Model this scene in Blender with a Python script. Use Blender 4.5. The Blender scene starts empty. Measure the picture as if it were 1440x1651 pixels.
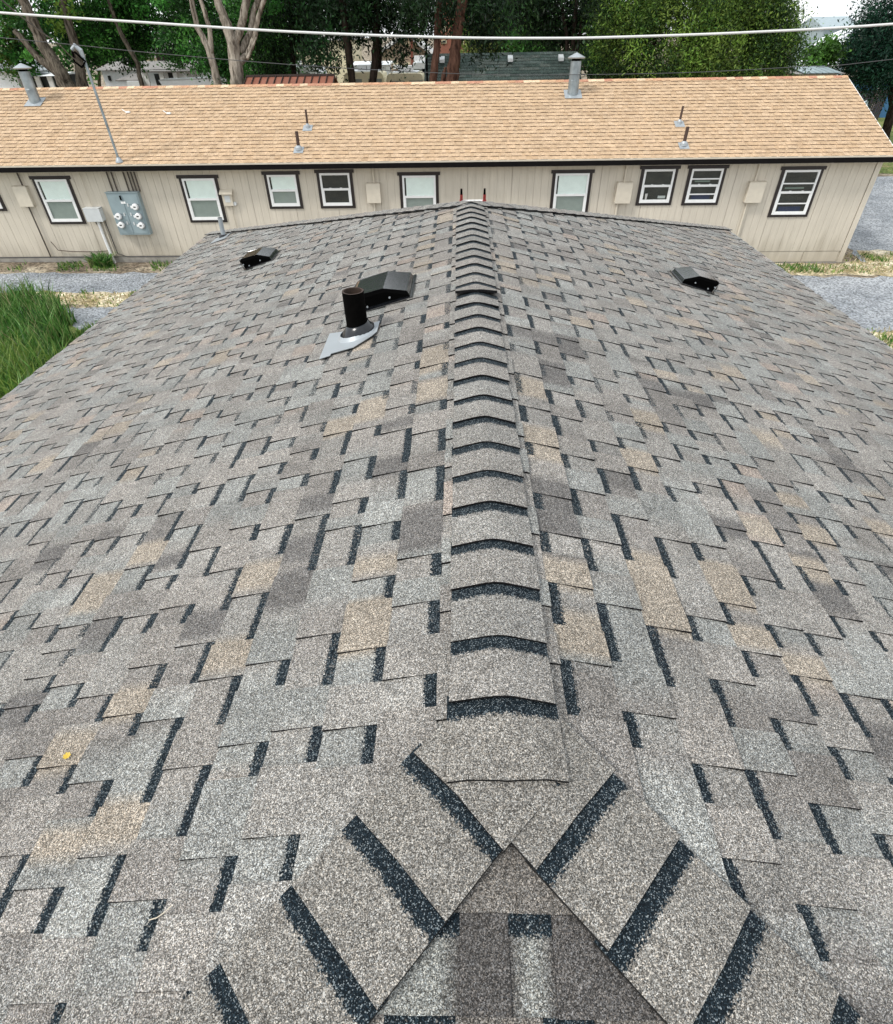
import bpy, math, random
import numpy as np
from mathutils import Vector, Matrix
random.seed(7); RNG = np.random.default_rng(7)
SC = bpy.context.scene
R = math.radians

# ------------------------------------------------------------------ camera
F, PITCH, YAW, ROLL, CX, CH = 907.774, R(40.2998), R(-1.6282), R(-0.9756), -0.1152, 1.3189
fw = Vector((math.sin(YAW)*math.cos(PITCH), math.cos(YAW)*math.cos(PITCH), -math.sin(PITCH)))
rt0 = Vector((math.cos(YAW), -math.sin(YAW), 0.0)); up0 = rt0.cross(fw)
rt = math.cos(ROLL)*rt0 + math.sin(ROLL)*up0
up = -math.sin(ROLL)*rt0 + math.cos(ROLL)*up0
CAM = Vector((CX, 0.0, CH))
cd = bpy.data.cameras.new('camera'); co = bpy.data.objects.new('camera', cd); SC.collection.objects.link(co)
cd.sensor_fit = 'HORIZONTAL'; cd.sensor_width = 36.0; cd.lens = F/1440*36.0
cd.clip_start = 0.05; cd.clip_end = 3000
m = Matrix(((rt.x, up.x, -fw.x, CAM.x), (rt.y, up.y, -fw.y, CAM.y), (rt.z, up.z, -fw.z, CAM.z), (0, 0, 0, 1)))
co.matrix_world = m; SC.camera = co

# ------------------------------------------------------------------ sky, sun, exposure (bright overcast day)
SUN_EL, SUN_AZ = R(50), R(-118)          # azimuth from +Y, negative = to the left
w = bpy.data.worlds.new("World"); SC.world = w; w.use_nodes = True
nt = w.node_tree; nt.nodes.clear()
out = nt.nodes.new('ShaderNodeOutputWorld'); bg = nt.nodes.new('ShaderNodeBackground'); bg.inputs['Strength'].default_value = 0.1
sky = nt.nodes.new('ShaderNodeTexSky'); sky.sky_type = 'NISHITA'; sky.sun_disc = False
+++
# [Problem details]
Write out each line of the listing above, exactly, from its first line to the line holding "co.matrix_world = m; SC.camera = co", inclusive. Skip the pictures.

# [Response]
Model this scene in Blender with a Python script. Use Blender 4.5. The Blender scene starts empty. Measure the picture as if it were 1440x1651 pixels.
import bpy, math, random
import numpy as np
from mathutils import Vector, Matrix
random.seed(7); RNG = np.random.default_rng(7)
SC = bpy.context.scene
R = math.radians

# ------------------------------------------------------------------ camera
F, PITCH, YAW, ROLL, CX, CH = 907.774, R(40.2998), R(-1.6282), R(-0.9756), -0.1152, 1.3189
fw = Vector((math.sin(YAW)*math.cos(PITCH), math.cos(YAW)*math.cos(PITCH), -math.sin(PITCH)))
rt0 = Vector((math.cos(YAW), -math.sin(YAW), 0.0)); up0 = rt0.cross(fw)
rt = math.cos(ROLL)*rt0 + math.sin(ROLL)*up0
up = -math.sin(ROLL)*rt0 + math.cos(ROLL)*up0
CAM = Vector((CX, 0.0, CH))
cd = bpy.data.cameras.new('camera'); co = bpy.data.objects.new('camera', cd); SC.collection.objects.link(co)
cd.sensor_fit = 'HORIZONTAL'; cd.sensor_width = 36.0; cd.lens = F/1440*36.0
cd.clip_start = 0.05; cd.clip_end = 3000
m = Matrix(((rt.x, up.x, -fw.x, CAM.x), (rt.y, up.y, -fw.y, CAM.y), (rt.z, up.z, -fw.z, CAM.z), (0, 0, 0, 1)))
co.matrix_world = m; SC.camera = co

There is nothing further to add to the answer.